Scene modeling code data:
□ □ □

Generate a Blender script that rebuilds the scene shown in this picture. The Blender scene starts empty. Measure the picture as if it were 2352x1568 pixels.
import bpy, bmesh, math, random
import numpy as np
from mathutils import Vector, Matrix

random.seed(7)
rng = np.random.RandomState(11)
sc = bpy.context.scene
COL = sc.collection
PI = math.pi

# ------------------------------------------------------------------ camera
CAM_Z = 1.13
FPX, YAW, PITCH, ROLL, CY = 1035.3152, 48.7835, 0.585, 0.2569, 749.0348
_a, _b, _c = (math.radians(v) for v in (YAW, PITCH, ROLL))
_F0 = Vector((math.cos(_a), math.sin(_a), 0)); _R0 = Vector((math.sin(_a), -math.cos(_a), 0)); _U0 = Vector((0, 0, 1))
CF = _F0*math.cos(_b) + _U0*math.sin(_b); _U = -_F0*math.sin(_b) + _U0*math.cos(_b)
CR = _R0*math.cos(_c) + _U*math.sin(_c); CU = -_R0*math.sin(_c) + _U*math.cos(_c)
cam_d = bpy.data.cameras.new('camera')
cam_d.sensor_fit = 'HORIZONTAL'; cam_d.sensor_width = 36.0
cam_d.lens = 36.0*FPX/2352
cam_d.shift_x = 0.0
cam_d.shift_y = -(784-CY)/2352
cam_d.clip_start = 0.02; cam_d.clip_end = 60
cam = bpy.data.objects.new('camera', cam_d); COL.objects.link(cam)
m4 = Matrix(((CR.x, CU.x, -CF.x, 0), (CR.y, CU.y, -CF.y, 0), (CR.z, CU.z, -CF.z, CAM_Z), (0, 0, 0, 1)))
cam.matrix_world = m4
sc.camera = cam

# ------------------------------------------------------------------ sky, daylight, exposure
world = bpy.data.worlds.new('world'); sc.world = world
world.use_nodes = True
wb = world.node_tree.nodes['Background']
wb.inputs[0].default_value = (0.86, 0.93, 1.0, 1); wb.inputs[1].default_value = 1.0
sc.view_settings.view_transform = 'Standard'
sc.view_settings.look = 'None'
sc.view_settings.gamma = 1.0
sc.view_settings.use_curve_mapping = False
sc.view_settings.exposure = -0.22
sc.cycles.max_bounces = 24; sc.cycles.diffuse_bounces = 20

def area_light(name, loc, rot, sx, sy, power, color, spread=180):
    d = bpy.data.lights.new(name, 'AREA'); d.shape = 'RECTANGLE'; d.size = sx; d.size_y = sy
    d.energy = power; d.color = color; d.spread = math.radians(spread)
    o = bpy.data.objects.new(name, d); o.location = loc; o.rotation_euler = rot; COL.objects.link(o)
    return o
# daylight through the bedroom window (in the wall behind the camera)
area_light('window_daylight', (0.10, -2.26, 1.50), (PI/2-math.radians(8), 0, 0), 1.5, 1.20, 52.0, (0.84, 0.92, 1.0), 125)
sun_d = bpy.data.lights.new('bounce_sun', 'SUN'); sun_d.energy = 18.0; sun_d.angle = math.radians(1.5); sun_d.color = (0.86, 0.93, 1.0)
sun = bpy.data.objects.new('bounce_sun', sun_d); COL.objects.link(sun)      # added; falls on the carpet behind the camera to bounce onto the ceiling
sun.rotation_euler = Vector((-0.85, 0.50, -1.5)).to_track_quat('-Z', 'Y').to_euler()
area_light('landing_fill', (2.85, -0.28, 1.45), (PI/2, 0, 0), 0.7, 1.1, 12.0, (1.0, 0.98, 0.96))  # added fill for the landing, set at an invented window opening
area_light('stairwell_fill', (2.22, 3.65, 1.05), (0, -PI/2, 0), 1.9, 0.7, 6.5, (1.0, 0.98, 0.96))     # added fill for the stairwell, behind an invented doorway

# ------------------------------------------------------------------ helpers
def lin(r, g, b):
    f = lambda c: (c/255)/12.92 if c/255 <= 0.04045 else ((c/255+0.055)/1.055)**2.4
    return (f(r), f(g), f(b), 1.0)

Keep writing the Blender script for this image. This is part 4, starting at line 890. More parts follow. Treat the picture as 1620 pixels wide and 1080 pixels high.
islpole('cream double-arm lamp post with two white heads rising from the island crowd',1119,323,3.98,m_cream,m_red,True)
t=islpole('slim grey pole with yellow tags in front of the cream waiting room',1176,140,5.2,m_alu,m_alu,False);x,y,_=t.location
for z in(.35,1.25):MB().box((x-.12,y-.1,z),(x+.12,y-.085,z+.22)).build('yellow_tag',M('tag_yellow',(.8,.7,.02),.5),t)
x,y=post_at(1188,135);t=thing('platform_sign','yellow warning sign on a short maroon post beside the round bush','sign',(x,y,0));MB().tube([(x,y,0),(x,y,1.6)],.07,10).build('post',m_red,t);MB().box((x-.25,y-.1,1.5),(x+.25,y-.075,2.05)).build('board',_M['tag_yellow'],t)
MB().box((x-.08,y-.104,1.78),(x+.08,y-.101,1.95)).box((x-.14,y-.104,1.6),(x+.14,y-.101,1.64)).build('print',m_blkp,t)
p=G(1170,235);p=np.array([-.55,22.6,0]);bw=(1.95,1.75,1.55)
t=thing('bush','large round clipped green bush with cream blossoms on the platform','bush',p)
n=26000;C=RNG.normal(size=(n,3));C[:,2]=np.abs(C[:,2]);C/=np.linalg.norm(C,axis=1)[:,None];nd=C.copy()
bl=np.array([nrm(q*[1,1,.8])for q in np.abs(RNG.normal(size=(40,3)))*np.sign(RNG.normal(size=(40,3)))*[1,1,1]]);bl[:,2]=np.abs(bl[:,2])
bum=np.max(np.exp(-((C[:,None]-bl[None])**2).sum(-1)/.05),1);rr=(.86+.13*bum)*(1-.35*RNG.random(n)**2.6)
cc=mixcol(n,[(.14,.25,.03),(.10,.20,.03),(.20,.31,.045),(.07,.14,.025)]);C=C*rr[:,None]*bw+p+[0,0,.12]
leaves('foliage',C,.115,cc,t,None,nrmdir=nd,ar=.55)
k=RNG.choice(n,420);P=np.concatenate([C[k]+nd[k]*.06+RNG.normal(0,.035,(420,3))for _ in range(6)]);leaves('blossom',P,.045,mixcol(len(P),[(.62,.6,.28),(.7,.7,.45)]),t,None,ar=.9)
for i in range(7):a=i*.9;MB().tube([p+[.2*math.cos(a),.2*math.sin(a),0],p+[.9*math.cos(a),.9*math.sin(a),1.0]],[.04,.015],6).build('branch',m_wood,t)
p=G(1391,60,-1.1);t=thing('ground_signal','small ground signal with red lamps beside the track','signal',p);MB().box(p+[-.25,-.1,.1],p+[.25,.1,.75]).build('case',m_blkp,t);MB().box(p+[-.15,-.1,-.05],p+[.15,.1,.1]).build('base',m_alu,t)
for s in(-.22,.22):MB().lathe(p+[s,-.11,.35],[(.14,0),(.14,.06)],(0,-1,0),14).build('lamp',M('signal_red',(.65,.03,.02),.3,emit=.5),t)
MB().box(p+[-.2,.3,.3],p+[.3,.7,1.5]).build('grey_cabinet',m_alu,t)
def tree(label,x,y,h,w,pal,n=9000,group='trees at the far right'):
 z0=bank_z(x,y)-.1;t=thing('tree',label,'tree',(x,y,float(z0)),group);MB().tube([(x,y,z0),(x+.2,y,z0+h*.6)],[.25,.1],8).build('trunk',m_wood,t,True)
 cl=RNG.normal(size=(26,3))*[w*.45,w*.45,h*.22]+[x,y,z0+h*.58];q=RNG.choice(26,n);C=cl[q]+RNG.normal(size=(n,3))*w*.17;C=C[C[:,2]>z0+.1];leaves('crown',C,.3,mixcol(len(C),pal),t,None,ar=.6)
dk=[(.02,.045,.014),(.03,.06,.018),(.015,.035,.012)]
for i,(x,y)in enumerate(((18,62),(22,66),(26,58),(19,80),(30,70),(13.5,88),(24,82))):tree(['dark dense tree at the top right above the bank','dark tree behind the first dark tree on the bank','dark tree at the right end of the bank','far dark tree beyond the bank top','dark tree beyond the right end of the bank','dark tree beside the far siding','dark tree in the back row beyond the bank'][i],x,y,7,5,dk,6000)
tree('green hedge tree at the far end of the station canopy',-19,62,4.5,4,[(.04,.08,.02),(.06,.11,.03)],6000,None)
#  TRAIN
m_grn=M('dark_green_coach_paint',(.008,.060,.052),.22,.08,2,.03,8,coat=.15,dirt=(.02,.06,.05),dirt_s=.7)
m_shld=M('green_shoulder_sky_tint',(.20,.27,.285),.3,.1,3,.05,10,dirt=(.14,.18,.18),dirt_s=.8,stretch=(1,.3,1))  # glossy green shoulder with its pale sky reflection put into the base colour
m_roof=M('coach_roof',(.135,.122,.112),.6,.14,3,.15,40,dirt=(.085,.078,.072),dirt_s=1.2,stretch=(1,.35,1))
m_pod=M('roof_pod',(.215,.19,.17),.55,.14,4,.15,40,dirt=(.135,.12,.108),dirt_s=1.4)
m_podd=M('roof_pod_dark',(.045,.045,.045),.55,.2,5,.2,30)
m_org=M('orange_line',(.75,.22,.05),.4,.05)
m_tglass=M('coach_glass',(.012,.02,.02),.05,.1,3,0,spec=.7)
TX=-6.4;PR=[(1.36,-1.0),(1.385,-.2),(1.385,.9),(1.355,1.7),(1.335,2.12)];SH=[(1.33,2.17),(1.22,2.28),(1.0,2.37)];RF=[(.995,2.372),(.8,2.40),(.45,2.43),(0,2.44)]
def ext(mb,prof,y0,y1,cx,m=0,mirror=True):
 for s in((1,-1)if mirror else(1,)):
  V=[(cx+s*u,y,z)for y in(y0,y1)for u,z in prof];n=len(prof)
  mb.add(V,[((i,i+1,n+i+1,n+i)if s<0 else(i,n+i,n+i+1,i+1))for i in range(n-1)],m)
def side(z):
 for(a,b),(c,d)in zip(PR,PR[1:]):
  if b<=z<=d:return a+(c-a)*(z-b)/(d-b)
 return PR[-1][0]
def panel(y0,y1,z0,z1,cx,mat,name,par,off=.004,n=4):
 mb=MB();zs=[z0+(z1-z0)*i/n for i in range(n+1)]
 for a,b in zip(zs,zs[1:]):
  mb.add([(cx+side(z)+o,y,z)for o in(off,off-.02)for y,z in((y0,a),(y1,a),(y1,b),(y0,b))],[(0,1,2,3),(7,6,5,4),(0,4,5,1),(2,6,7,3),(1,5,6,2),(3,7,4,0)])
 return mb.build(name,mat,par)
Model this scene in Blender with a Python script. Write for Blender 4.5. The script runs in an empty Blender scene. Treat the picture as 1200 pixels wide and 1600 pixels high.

□ □ □

Repeat the material word for word from its opening line up to and including the line containing "PI = math.pi".

## The answer
Generate a Blender script that rebuilds the scene shown in this picture. The Blender scene starts empty. Measure the picture as if it were 2352x1568 pixels.
import bpy, bmesh, math, random
import numpy as np
from mathutils import Vector, Matrix

random.seed(7)
rng = np.random.RandomState(11)
sc = bpy.context.scene
COL = sc.collection
PI = math.pi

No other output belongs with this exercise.